(TASK DETAILS): Your task is to quote the listing below exactly, beginning with its first line and ending on the line bearing "-0.07).build('roof_edge', M['felt'], kind='structure')".

[begin SUPPLIED INFORMATION]

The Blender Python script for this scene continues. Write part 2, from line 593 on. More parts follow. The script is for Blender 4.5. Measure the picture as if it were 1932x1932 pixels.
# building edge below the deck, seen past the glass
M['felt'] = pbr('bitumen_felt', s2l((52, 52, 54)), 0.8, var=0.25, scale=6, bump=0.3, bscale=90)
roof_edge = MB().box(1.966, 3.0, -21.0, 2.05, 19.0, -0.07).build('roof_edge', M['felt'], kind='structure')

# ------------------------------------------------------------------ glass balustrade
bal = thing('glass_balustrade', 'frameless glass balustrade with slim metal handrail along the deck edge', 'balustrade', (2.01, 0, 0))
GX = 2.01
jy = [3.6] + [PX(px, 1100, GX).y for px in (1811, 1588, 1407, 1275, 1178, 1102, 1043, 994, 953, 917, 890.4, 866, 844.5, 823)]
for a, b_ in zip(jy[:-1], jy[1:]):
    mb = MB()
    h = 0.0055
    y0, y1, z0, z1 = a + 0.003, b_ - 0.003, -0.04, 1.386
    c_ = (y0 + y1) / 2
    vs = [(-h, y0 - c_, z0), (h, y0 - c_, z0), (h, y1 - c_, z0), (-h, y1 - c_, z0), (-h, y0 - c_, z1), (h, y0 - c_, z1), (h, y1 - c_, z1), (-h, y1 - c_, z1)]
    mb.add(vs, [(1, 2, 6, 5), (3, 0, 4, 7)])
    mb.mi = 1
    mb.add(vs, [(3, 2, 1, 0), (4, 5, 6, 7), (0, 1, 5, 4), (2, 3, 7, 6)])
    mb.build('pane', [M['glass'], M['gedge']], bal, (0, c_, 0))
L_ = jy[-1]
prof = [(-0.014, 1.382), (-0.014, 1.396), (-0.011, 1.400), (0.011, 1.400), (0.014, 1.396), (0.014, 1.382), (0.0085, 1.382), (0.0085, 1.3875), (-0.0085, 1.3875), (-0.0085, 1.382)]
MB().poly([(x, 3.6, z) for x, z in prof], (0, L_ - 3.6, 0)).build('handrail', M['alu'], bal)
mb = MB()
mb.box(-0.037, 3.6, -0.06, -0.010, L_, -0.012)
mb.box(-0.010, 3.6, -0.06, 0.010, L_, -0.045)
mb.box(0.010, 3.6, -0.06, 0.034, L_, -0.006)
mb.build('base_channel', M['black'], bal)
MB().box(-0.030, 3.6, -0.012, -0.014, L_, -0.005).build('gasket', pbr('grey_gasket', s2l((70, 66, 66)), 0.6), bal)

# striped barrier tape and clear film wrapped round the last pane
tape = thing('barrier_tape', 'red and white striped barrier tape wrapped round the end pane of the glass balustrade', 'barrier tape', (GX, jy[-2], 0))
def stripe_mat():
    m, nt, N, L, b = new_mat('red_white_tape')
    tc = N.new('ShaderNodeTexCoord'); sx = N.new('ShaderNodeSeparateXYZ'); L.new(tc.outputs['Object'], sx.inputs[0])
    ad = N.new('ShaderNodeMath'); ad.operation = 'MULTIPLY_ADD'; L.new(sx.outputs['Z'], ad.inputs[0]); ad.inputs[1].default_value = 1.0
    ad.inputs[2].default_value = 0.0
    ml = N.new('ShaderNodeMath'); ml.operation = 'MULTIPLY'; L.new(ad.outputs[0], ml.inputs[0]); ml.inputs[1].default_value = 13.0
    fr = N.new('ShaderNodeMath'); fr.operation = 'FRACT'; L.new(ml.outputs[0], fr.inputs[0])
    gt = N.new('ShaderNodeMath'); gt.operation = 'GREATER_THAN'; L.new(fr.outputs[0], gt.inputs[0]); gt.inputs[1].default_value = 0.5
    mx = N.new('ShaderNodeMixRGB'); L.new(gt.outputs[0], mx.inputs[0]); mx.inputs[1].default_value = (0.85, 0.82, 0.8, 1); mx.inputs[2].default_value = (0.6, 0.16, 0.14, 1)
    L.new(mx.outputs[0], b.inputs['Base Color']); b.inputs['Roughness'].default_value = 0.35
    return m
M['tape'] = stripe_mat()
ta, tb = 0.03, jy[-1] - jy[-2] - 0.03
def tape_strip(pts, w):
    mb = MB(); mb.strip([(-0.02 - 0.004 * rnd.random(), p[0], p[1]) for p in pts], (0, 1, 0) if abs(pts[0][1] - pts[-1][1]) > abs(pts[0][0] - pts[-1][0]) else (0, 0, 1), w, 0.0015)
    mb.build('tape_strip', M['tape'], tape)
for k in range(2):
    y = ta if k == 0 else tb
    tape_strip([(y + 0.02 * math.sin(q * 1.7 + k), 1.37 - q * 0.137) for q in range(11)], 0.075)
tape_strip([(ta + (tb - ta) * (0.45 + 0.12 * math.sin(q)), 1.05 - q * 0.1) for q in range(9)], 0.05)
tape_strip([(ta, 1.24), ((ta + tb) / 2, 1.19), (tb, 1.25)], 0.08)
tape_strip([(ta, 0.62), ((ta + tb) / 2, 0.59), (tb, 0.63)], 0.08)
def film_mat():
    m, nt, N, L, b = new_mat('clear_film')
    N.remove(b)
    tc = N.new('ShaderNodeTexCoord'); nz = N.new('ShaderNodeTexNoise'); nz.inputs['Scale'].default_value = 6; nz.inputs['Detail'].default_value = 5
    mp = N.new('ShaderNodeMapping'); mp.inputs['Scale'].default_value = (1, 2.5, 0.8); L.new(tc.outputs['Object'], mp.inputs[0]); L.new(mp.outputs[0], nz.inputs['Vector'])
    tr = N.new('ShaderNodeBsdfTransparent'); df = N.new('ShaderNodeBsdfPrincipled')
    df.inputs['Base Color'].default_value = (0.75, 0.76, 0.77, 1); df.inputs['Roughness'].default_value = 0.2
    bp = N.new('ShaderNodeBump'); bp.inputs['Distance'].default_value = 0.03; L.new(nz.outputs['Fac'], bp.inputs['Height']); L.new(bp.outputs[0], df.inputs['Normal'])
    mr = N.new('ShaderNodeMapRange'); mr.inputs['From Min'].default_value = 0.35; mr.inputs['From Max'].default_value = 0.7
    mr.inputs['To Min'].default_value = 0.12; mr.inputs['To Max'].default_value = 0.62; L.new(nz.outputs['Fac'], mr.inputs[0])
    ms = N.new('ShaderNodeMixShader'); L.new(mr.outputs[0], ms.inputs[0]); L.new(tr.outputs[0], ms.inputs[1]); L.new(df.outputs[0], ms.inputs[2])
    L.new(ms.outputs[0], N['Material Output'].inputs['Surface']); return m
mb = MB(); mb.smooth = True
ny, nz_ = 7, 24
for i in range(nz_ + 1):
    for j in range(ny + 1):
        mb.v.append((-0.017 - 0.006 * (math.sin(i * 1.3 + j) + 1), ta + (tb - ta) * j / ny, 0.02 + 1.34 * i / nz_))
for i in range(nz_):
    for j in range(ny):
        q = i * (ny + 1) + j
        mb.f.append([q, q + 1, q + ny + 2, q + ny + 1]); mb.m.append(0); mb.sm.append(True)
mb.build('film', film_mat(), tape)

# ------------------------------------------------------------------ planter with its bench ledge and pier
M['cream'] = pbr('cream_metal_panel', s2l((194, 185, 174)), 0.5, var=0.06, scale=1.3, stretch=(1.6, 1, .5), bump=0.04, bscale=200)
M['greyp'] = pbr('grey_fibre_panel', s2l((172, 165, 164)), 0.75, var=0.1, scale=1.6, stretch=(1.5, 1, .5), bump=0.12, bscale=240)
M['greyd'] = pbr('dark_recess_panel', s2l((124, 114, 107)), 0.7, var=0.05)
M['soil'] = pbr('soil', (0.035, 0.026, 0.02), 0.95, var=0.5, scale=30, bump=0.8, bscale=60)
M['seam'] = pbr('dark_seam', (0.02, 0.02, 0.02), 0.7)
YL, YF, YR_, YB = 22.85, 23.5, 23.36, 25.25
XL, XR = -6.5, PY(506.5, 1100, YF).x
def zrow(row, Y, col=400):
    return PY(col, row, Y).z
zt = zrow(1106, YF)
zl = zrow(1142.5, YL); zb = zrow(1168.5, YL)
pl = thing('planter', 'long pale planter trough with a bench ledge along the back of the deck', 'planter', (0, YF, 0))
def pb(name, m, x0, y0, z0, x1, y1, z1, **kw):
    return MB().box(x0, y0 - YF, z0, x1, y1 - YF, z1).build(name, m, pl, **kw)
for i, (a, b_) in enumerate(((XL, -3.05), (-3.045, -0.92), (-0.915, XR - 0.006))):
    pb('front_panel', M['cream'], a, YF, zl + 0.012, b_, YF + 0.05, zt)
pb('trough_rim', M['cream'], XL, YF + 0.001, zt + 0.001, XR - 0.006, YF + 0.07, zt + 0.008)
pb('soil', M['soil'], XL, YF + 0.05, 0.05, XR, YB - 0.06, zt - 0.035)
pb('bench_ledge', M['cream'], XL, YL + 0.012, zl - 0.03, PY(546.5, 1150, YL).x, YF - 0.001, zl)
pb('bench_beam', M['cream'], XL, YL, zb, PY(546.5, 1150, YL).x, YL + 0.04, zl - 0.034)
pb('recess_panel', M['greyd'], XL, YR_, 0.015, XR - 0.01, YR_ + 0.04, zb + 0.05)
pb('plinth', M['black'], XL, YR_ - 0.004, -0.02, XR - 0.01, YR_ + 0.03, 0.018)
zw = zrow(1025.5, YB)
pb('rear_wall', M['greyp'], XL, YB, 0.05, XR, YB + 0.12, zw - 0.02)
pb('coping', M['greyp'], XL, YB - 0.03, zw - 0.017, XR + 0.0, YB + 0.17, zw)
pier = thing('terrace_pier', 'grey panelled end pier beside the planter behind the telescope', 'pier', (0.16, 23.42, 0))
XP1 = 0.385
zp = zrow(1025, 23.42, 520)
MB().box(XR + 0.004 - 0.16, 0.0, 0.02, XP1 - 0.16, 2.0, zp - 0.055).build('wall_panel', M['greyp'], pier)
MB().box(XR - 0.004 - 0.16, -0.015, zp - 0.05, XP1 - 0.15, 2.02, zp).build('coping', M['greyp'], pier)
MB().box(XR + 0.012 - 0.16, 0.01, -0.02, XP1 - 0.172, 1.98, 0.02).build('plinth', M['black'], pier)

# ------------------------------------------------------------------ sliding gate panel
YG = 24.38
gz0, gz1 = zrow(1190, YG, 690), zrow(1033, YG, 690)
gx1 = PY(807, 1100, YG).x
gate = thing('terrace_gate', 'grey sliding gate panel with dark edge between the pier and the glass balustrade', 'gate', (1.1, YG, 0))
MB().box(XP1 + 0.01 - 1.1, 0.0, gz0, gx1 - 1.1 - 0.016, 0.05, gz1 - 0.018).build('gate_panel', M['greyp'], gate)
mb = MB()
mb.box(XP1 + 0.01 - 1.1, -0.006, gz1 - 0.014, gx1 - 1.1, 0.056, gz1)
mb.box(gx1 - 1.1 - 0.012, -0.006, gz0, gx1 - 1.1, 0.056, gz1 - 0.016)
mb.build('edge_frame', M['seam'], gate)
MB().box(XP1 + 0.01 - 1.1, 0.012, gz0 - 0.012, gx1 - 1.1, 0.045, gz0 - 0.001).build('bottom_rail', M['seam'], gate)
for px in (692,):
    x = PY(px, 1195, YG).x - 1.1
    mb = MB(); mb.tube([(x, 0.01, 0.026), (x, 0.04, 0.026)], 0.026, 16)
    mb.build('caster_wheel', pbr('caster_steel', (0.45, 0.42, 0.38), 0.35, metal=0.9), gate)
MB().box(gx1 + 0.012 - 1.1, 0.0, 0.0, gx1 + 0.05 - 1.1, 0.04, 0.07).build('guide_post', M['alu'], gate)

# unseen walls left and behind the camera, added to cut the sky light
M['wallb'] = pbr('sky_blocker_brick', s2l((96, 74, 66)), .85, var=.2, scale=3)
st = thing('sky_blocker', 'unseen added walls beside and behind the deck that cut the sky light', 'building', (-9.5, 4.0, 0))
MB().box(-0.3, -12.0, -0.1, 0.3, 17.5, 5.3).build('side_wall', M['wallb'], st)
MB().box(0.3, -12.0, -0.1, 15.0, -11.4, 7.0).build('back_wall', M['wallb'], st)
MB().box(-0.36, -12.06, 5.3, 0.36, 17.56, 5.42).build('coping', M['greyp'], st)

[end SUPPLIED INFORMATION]

(THE RESPONSE):
The Blender Python script for this scene continues. Write part 2, from line 593 on. More parts follow. The script is for Blender 4.5. Measure the picture as if it were 1932x1932 pixels.
# building edge below the deck, seen past the glass
M['felt'] = pbr('bitumen_felt', s2l((52, 52, 54)), 0.8, var=0.25, scale=6, bump=0.3, bscale=90)
roof_edge = MB().box(1.966, 3.0, -21.0, 2.05, 19.0, -0.07).build('roof_edge', M['felt'], kind='structure')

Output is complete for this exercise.